Mamadi S. wird im kommenden Sommer mit der Schule fertig, dann möchte er eine Ausbildung zum Automechatroniker beginnen.

(Foto: Niels P. Joergensen)

"Wichtig ist uns, dass die Jugendlichen lernen, ihre eigenen Fähigkeiten und Fertigkeiten besser einzuschätzen", sagt Firengiz Degler. Die Deutschlehrerin, die in beiden Klassen die Aufgaben des Jobcoaches übernommen hat, betreut und coacht gemeinsam mit dem Sozialpädagogen Helmut Payer die Jugendlichen. Die beiden ermutigen und motivieren ihre Schützlinge, sind gewissermaßen Mutter- und Vaterersatz gerade für die unbegleiteten jungen Geflüchteten.

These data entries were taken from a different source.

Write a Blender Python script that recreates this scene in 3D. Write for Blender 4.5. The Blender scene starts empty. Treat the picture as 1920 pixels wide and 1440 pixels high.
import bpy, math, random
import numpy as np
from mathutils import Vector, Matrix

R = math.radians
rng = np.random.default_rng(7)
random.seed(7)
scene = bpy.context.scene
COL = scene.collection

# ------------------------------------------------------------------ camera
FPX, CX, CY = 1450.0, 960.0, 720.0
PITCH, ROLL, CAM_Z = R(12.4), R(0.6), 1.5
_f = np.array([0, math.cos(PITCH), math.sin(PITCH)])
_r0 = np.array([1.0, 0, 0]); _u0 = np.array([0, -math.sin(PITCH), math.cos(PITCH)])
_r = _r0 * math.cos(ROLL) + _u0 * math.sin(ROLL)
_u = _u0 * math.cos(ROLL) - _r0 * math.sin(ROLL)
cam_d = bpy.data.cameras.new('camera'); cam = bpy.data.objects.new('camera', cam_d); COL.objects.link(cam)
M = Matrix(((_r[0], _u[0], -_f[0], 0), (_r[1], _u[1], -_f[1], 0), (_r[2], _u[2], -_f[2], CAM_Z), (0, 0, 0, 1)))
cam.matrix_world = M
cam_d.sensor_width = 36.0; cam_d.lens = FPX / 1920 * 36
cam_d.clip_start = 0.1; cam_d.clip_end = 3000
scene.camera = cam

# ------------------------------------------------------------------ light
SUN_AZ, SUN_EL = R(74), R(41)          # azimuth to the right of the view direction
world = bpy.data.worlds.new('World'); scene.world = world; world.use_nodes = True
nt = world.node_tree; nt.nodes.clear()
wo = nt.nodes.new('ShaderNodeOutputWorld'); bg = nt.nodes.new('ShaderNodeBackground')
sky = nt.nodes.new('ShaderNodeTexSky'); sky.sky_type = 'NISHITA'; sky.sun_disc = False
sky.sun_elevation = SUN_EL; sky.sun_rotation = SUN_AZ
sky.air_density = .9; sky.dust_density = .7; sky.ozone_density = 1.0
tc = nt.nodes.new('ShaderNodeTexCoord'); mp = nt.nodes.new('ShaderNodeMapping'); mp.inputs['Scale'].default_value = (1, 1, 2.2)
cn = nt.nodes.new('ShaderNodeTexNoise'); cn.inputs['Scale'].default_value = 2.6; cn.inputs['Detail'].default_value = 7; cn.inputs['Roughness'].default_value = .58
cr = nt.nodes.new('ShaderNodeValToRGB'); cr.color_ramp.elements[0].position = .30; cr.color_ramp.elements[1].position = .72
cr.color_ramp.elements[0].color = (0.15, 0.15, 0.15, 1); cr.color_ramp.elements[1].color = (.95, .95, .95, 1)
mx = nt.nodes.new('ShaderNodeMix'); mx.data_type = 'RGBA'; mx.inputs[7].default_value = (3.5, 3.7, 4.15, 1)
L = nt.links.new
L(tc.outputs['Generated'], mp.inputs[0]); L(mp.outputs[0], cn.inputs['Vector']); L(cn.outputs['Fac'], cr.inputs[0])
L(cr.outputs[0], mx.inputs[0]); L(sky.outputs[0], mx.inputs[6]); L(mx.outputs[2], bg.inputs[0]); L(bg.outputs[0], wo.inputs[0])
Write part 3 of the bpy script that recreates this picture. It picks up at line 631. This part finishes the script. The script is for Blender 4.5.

Mamadi S. ist einer von ihnen. Der junge Ivorer kam 2017 als 16-Jähriger ohne Eltern nach Deutschland und lebt mittlerweile in einer Wohngemeinschaft mit anderen Geflüchteten in Dachau-Süd. Er spricht schon gut Deutsch und hat bereits Praktika bei einer Autolackiererei und zwei großen Autohäusern erfolgreich absolviert. Sein Wunsch ist es, eine Ausbildung zum Automobilmechatroniker machen zu können. Die BIK beendet er im Sommer, dann hat er das Äquivalent zum normalen Mittelschulabschluss. Über die Praktika und Werkstatttage haben die Schüler eine Vorstellung bekommen, wo ihre Neigungen liegen.

MINT Campus

Insgesamt 18 Jugendliche der Berufsintegrationsklasse (nicht alle im Bild) besuchten den MINT-Campus.

(Foto: Niels P. Joergensen)

Dass die Werkstatttage nun neuerdings am MCD durchgeführt werden, ist sowohl für Schüler wie für den MINT-Campus eine Win-Win-Situation. Das Campusteam hat gemeinsam mit den Jobcoaches Degler und Payer vom Internationalen Bund als externer Kooperationspartner der Berufsschule ein Konzept für Schüler von 16 bis 21 Jahren erarbeitet und kann nun zeigen, was es draufhat. "Die Jugendlichen lernen bei uns die einzelnen Produktionsschritte und dass es darauf ankommt lösungsorientiert zu denken", betont MCD-Projektleiterin Eva Rehm.

Die jungen Menschen aus Syrien, Guinea, Äthiopien, Afghanistan, dem Irak, der Elfenbeinküste, dem Kosovo und weiteren Ländern haben dabei neben dem erlernten Fachwissen auch viel über sich selbst erfahren. Auch den Mädchen hat die Arbeit mit Holz in der MCD-Holzwerkstatt, das Löten und das Programmieren mit der Lego-Lernsoftware Spaß gemacht. "Ihnen kam es weniger darauf an, ihre Fahrzeuge mit großen Reifen zu versehen, sondern die Technik sorgfältig anzuwenden."

Mamadi durfte einmal mehr zeigen, wie groß seine Affinität zum Automobil ist. Sein Modell ist das aufwendigste und schönste, mit einem komplett geschlossenen futuristischen Chassis a la Tesla-Cybertruck und blinkenden LED-Lämpchen. Das Rennen gewonnen hat er damit zwar nicht, aber seine Lehrer, Degler und Payer, waren trotzdem schwer beeindruckt. Bei ihm scheint der Weg in die berufliche Zukunft bereits eindeutig vorgezeichnet zu sein. Im nächsten März werden die beiden Berufsintegrationsklassen eine weitere Woche im MCD verbringen. Sie freuen sich jetzt schon darauf. Nun hofft der Internationale Bund für die Werkstatttage im Frühjahr auf ein finanzielles Entgegenkommen des Landratsamts.